Beyond the company registration and tax-related procedures, comprehensive compliance extends to other regulatory realms. This includes securing Goods and Services Tax (GST) registration, adhering to labour laws, and ensuring compliance with any industry-specific regulations that may apply. This holistic approach to compliance guarantees that the newly established subsidiary not only complies with legal formalities but also operates seamlessly within the regulatory framework of India, setting the foundation for its successful integration into the business landscape of the country.

Mandatory Compliances:

Establishing a subsidiary company in India requires a minimum of two shareholders, who can either be foreign companies or individuals. Additionally, a mandatory criterion involves having at least two directors, with one of them being a resident Indian director residing in India. Interestingly, there is no obligatory share allocation requirement for the Indian director. Additionally, foreign subsidiary companies are obligated to conduct an annual general meeting (AGM) of shareholders. This meeting serves as a platform to present the annual financial statements and appoint or reappoint directors.

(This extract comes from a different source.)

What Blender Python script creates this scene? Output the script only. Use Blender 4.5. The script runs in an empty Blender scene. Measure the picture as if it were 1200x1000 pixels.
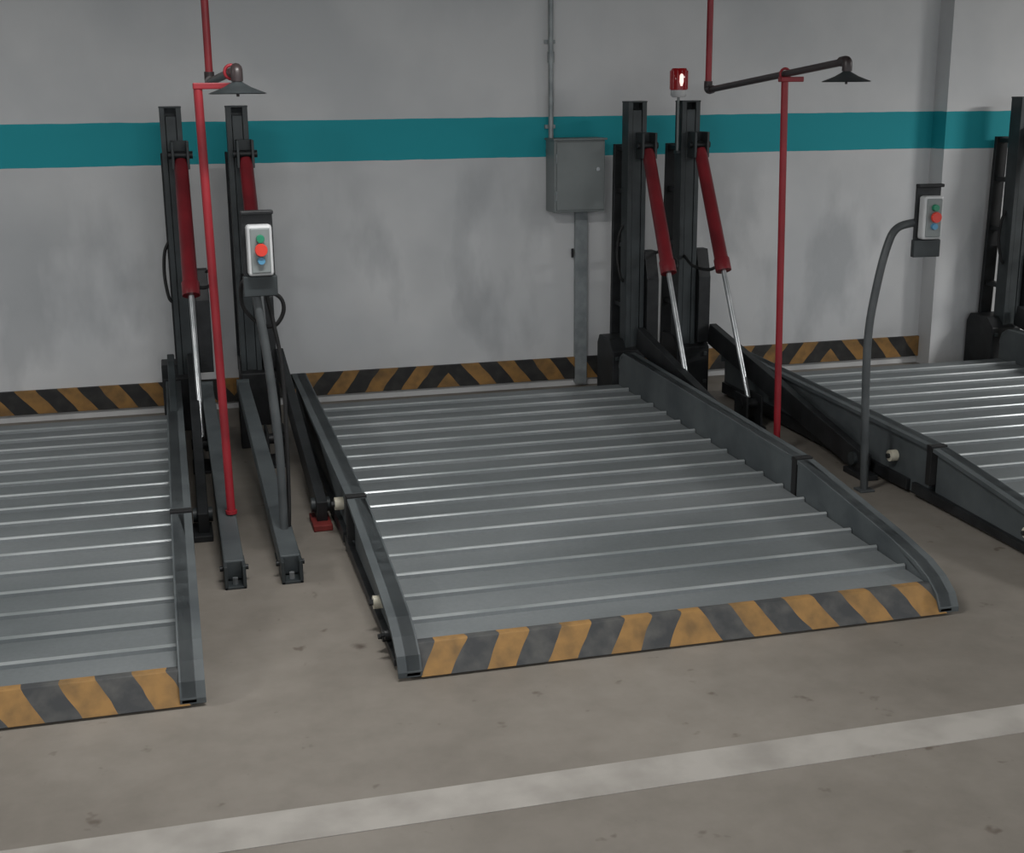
import bpy, bmesh, math, random
from mathutils import Vector, Matrix
random.seed(3)
scene=bpy.context.scene
scene.view_settings.view_transform='Standard'
scene.view_settings.look='None'
scene.view_settings.exposure=0.0

# ---------------------------------------------------------------- materials
def lin(c):
    return tuple(((v/255)/12.92 if v/255<=0.04045 else (((v/255)+0.055)/1.055)**2.4) for v in c)+(1,)
def newmat(name):
    m=bpy.data.materials.new(name); m.use_nodes=True
    nt=m.node_tree; b=nt.nodes['Principled BSDF']
    return m,nt,b
def noise_mat(name,c1,c2,scale=6,rough=.6,metal=0,bump=0.0,detail=6,r2=None,bscale=None,lo=.35,hi=.65,spec=.5,stretch=None):
    m,nt,b=newmat(name); N=nt.nodes; L=nt.links
    tc=N.new('ShaderNodeTexCoord'); no=N.new('ShaderNodeTexNoise'); no.inputs['Scale'].default_value=scale; no.inputs['Detail'].default_value=detail
    src=tc.outputs['Object']
    if stretch:
        mp=N.new('ShaderNodeMapping'); mp.inputs['Scale'].default_value=stretch; L.new(src,mp.inputs['Vector']); src=mp.outputs['Vector']
    L.new(src,no.inputs['Vector'])
    cr=N.new('ShaderNodeValToRGB'); cr.color_ramp.elements[0].position=lo; cr.color_ramp.elements[1].position=hi
    cr.color_ramp.elements[0].color=lin(c1); cr.color_ramp.elements[1].color=lin(c2)
    L.new(no.outputs['Fac'],cr.inputs['Fac']); L.new(cr.outputs['Color'],b.inputs['Base Color'])
    b.inputs['Metallic'].default_value=metal; b.inputs['Roughness'].default_value=rough
    b.inputs['Specular IOR Level'].default_value=spec
    if r2 is not None:
        mr=N.new('ShaderNodeMapRange'); mr.inputs['To Min'].default_value=rough; mr.inputs['To Max'].default_value=r2
        L.new(no.outputs['Fac'],mr.inputs['Value']); L.new(mr.outputs['Result'],b.inputs['Roughness'])
    if bump:
        n2=N.new('ShaderNodeTexNoise'); n2.inputs['Scale'].default_value=bscale or scale*8; n2.inputs['Detail'].default_value=4
        L.new(src,n2.inputs['Vector']); bp=N.new('ShaderNodeBump'); bp.inputs['Strength'].default_value=bump; bp.inputs['Distance'].default_value=.01
        L.new(n2.outputs['Fac'],bp.inputs['Height']); L.new(bp.outputs['Normal'],b.inputs['Normal'])
    return m
M={}
M['post']=noise_mat('dark_steel_paint',(42,47,49),(60,66,68),5,.5,.2,.05)
M['standpipe']=noise_mat('grey_stand_pipe_paint',(66,70,72),(86,90,92),5,.5,.1,.05)
M['rail']=noise_mat('grey_rail_paint',(70,76,79),(90,96,98),4,.55,.15,.08,r2=.68)
M['leg']=noise_mat('grey_leg_paint',(66,72,75),(84,90,92),4,.55,.2,.08)
M['black']=noise_mat('black_greasy_steel',(24,26,28),(40,42,44),9,.5,.2,.1)
M['rubber']=noise_mat('black_rubber',(16,16,17),(26,26,27),12,.65)
M['red']=noise_mat('red_cylinder_paint',(100,22,30),(126,29,38),5,.4)
M['dullred']=noise_mat('dull_red_primer',(96,26,26),(120,40,36),9,.7)
M['redpipe']=noise_mat('red_pipe_paint',(128,26,36),(150,34,44),5,.45)
M['darkpipe']=noise_mat('dark_pipe_paint',(42,32,34),(54,46,46),6,.4)
M['chrome']=noise_mat('chrome_rod',(150,155,158),(185,188,190),8,.3,.7)
M['boxgrey']=noise_mat('electric_box_grey',(118,124,124),(130,136,136),3,.5,.05)
M['galv']=noise_mat('galvanised_trunking',(128,134,136),(150,156,158),14,.45,.3)
M['plasticw']=noise_mat('grey_white_plastic',(180,182,184),(197,199,200),5,.4)
M['cream']=noise_mat('cream_nylon',(190,185,165),(210,205,188),9,.4)
M['bred']=noise_mat('red_button',(200,50,35),(212,58,42),5,.3)
M['bgreen']=noise_mat('green_button',(20,115,85),(30,130,95),5,.3)
M['bblue']=noise_mat('blue_button',(70,130,165),(85,145,180),5,.3)
M['ceil']=noise_mat('ceiling_paint',(185,186,186),(200,201,200),1,.9)
M['lampbody']=noise_mat('fixture_white',(200,200,200),(220,220,220),3,.5)
def deck_mat():
    m,nt,b=newmat('galvanised_deck_plate'); N=nt.nodes; L=nt.links
    tc=N.new('ShaderNodeTexCoord')
    n1=N.new('ShaderNodeTexNoise'); n1.inputs['Scale'].default_value=1.6; n1.inputs['Detail'].default_value=5
    n2=N.new('ShaderNodeTexNoise'); n2.inputs['Scale'].default_value=60; n2.inputs['Detail'].default_value=3
    mp=N.new('ShaderNodeMapping'); mp.inputs['Scale'].default_value=(.5,1,1); L.new(tc.outputs['Object'],mp.inputs['Vector'])
    L.new(mp.outputs['Vector'],n1.inputs['Vector']); L.new(tc.outputs['Object'],n2.inputs['Vector'])
    cr=N.new('ShaderNodeValToRGB'); cr.color_ramp.elements[0].position=.3; cr.color_ramp.elements[1].position=.7
    cr.color_ramp.elements[0].color=lin((112,118,120)); cr.color_ramp.elements[1].color=lin((140,145,147))
    L.new(n1.outputs['Fac'],cr.inputs['Fac'])
    mx=N.new('ShaderNodeMixRGB'); mx.blend_type='MULTIPLY'; mx.inputs['Fac'].default_value=.2
    L.new(cr.outputs['Color'],mx.inputs['Color1']); L.new(n2.outputs['Fac'],mx.inputs['Color2'])
    L.new(mx.outputs['Color'],b.inputs['Base Color'])
    b.inputs['Metallic'].default_value=.25
    mr=N.new('ShaderNodeMapRange'); mr.inputs['To Min'].default_value=.42; mr.inputs['To Max'].default_value=.6
    L.new(n1.outputs['Fac'],mr.inputs['Value']); L.new(mr.outputs['Result'],b.inputs['Roughness'])
    bp=N.new('ShaderNodeBump'); bp.inputs['Strength'].default_value=.12; bp.inputs['Distance'].default_value=.004
    L.new(n2.outputs['Fac'],bp.inputs['Height']); L.new(bp.outputs['Normal'],b.inputs['Normal'])
    return m
M['deck']=deck_mat()
M['ridge']=noise_mat('painted_highlight_ridge',(150,157,158),(198,203,204),2.5,.34,.45,lo=.38,hi=.68)  # lighter base colour paints the lamp highlights along the deck ridges
def math_node(nt,op,a,bv=None,c=None):
    n=nt.nodes.new('ShaderNodeMath'); n.operation=op
    for i,v in enumerate((a,bv,c)):
        if v is None: continue
        if isinstance(v,(int,float)): n.inputs[i].default_value=v
        else: nt.links.new(v,n.inputs[i])
    return n.outputs[0]
def hazard_mat(name,xc,period,k,yel,dark,dark2,wob=.012):
    m,nt,b=newmat(name); N=nt.nodes; L=nt.links
    tc=N.new('ShaderNodeTexCoord'); sp=N.new('ShaderNodeSeparateXYZ'); L.new(tc.outputs['Object'],sp.inputs[0])
    nw=N.new('ShaderNodeTexNoise'); nw.inputs['Scale'].default_value=5; L.new(tc.outputs['Object'],nw.inputs['Vector'])
    ax=math_node(nt,'ABSOLUTE',math_node(nt,'SUBTRACT',sp.outputs['X'],xc))
    s=math_node(nt,'ADD',ax,math_node(nt,'MULTIPLY',sp.outputs['Z'],k))
    s=math_node(nt,'ADD',s,math_node(nt,'MULTIPLY',math_node(nt,'SUBTRACT',nw.outputs['Fac'],.5),wob*4))
    f=math_node(nt,'FRACT',math_node(nt,'DIVIDE',s,period))
    y=math_node(nt,'LESS_THAN',f,.48)
    n2=N.new('ShaderNodeTexNoise'); n2.inputs['Scale'].default_value=14; n2.inputs['Detail'].default_value=8; L.new(tc.outputs['Object'],n2.inputs['Vector'])
    cr=N.new('ShaderNodeValToRGB'); cr.color_ramp.elements[0].position=.4; cr.color_ramp.elements[1].position=.7
    cr.color_ramp.elements[0].color=lin(dark); cr.color_ramp.elements[1].color=lin(dark2); L.new(n2.outputs['Fac'],cr.inputs['Fac'])
    cy=N.new('ShaderNodeValToRGB'); cy.color_ramp.elements[0].position=.38; cy.color_ramp.elements[1].position=.72
    cy.color_ramp.elements[0].color=lin(yel); cy.color_ramp.elements[1].color=lin(tuple(v*.68+10 for v in yel)); L.new(n2.outputs['Fac'],cy.inputs['Fac'])
    mx=N.new('ShaderNodeMixRGB'); L.new(y,mx.inputs['Fac']); L.new(cr.outputs['Color'],mx.inputs['Color1']); L.new(cy.outputs['Color'],mx.inputs['Color2'])
    L.new(mx.outputs['Color'],b.inputs['Base Color']); b.inputs['Roughness'].default_value=.65
    return m
M['hazlip']=hazard_mat('hazard_lip_paint',1.795,.235,.75,(158,120,68),(60,62,64),(86,86,84))
M['hazwall']=hazard_mat('hazard_wall_paint',1.78,.25,.75,(150,112,60),(32,32,32),(50,49,47))
def wall_mat():
    m,nt,b=newmat('wall_paint_teal_band'); N=nt.nodes; L=nt.links
    tc=N.new('ShaderNodeTexCoord'); sp=N.new('ShaderNodeSeparateXYZ'); L.new(tc.outputs['Object'],sp.inputs[0])
    n1=N.new('ShaderNodeTexNoise'); n1.inputs['Scale'].default_value=1.1; n1.inputs['Detail'].default_value=4; L.new(tc.outputs['Object'],n1.inputs['Vector'])
    cr=N.new('ShaderNodeValToRGB'); cr.color_ramp.elements[0].position=.38; cr.color_ramp.elements[1].position=.6
    cr.color_ramp.elements[0].color=lin((194,196,198)); cr.color_ramp.elements[1].color=lin((207,208,209)); L.new(n1.outputs['Fac'],cr.inputs['Fac'])
    z=sp.outputs['Z']
    mp=N.new('ShaderNodeMapping'); mp.inputs['Scale'].default_value=(2.0,1,.9); mp.inputs['Location'].default_value=(.4,0,.35); L.new(tc.outputs['Object'],mp.inputs['Vector'])
    n4=N.new('ShaderNodeTexNoise'); n4.inputs['Scale'].default_value=1.0; n4.inputs['Detail'].default_value=5; n4.inputs['Roughness'].default_value=.5; L.new(mp.outputs['Vector'],n4.inputs['Vector'])
    shade_ramp=N.new('ShaderNodeValToRGB'); e=shade_ramp.color_ramp.elements; e[0].position=.5; e[1].position=.6; e[0].color=(0,0,0,1); e[1].color=(1,1,1,1); L.new(n4.outputs['Fac'],shade_ramp.inputs['Fac'])
    zm=N.new('ShaderNodeMapRange'); zm.inputs['From Min'].default_value=1.75; zm.inputs['From Max'].default_value=1.1; zm.inputs['To Min'].default_value=0; zm.inputs['To Max'].default_value=.75; L.new(z,zm.inputs['Value'])
    shade_fac=math_node(nt,'MULTIPLY',shade_ramp.outputs['Color'],zm.outputs['Result'])
    shade_mix=N.new('ShaderNodeMixRGB'); shade_mix.blend_type='MULTIPLY'; L.new(shade_fac,shade_mix.inputs['Fac']); L.new(cr.outputs['Color'],shade_mix.inputs['Color1']); shade_mix.inputs['Color2'].default_value=(.72,.73,.74,1)  # soft lamp shadows painted into the lower wall colour as darker noise blotches
    n3=N.new('ShaderNodeTexNoise'); n3.inputs['Scale'].default_value=7; L.new(tc.outputs['Object'],n3.inputs['Vector'])
    zz=math_node(nt,'ADD',z,math_node(nt,'MULTIPLY',math_node(nt,'SUBTRACT',n3.outputs['Fac'],.5),.008))
    band=math_node(nt,'MULTIPLY',math_node(nt,'GREATER_THAN',zz,1.576),math_node(nt,'LESS_THAN',zz,1.836))
    mx=N.new('ShaderNodeMixRGB'); L.new(band,mx.inputs['Fac']); L.new(shade_mix.outputs['Color'],mx.inputs['Color1']); mx.inputs['Color2'].default_value=lin((32,152,163))
    L.new(mx.outputs['Color'],b.inputs['Base Color']); b.inputs['Roughness'].default_value=.6; b.inputs['Specular IOR Level'].default_value=.25
    n2=N.new('ShaderNodeTexNoise'); n2.inputs['Scale'].default_value=25; L.new(tc.outputs['Object'],n2.inputs['Vector'])
    bp=N.new('ShaderNodeBump'); bp.inputs['Strength'].default_value=.06; bp.inputs['Distance'].default_value=.01
    L.new(n2.outputs['Fac'],bp.inputs['Height']); L.new(bp.outputs['Normal'],b.inputs['Normal'])
    return m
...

Unlike many jurisdictions, there is no minimum capital stipulation for subsidiary registration in India. The registration process typically spans 12-15 business days from document submission. Subsidiary companies are subject to a 25% income tax rate on profits. Post-registration, the process of opening a bank account is facilitated remotely, with internet banking credentials promptly provided. Monthly and annual costs encompass government fees and professional fees associated with the operation of the company in India. The documentation process involves notarized and apostilled documents, including passports, driving licenses, certificate of incorporation, board resolution, among others. Shareholders play a crucial role in this process, as they are entitled to receive notice of the meeting, actively participate, and vote on proposed resolutions.

Conclusion:

Operating as foreign subsidiary companies in India involves strict adherence to corporate governance regulations that govern key aspects of their functioning. These regulations are designed to ensure transparency, accountability, and compliance with Indian corporate laws. Furthermore, the regulatory framework necessitates the filing of various documents with the Ministry of Corporate Affairs. This includes annual financial statements, the director’s report, and the auditor’s report. This comprehensive governance structure aims to uphold the integrity of foreign subsidiary companies operating in India and fosters a commitment to robust corporate governance practices.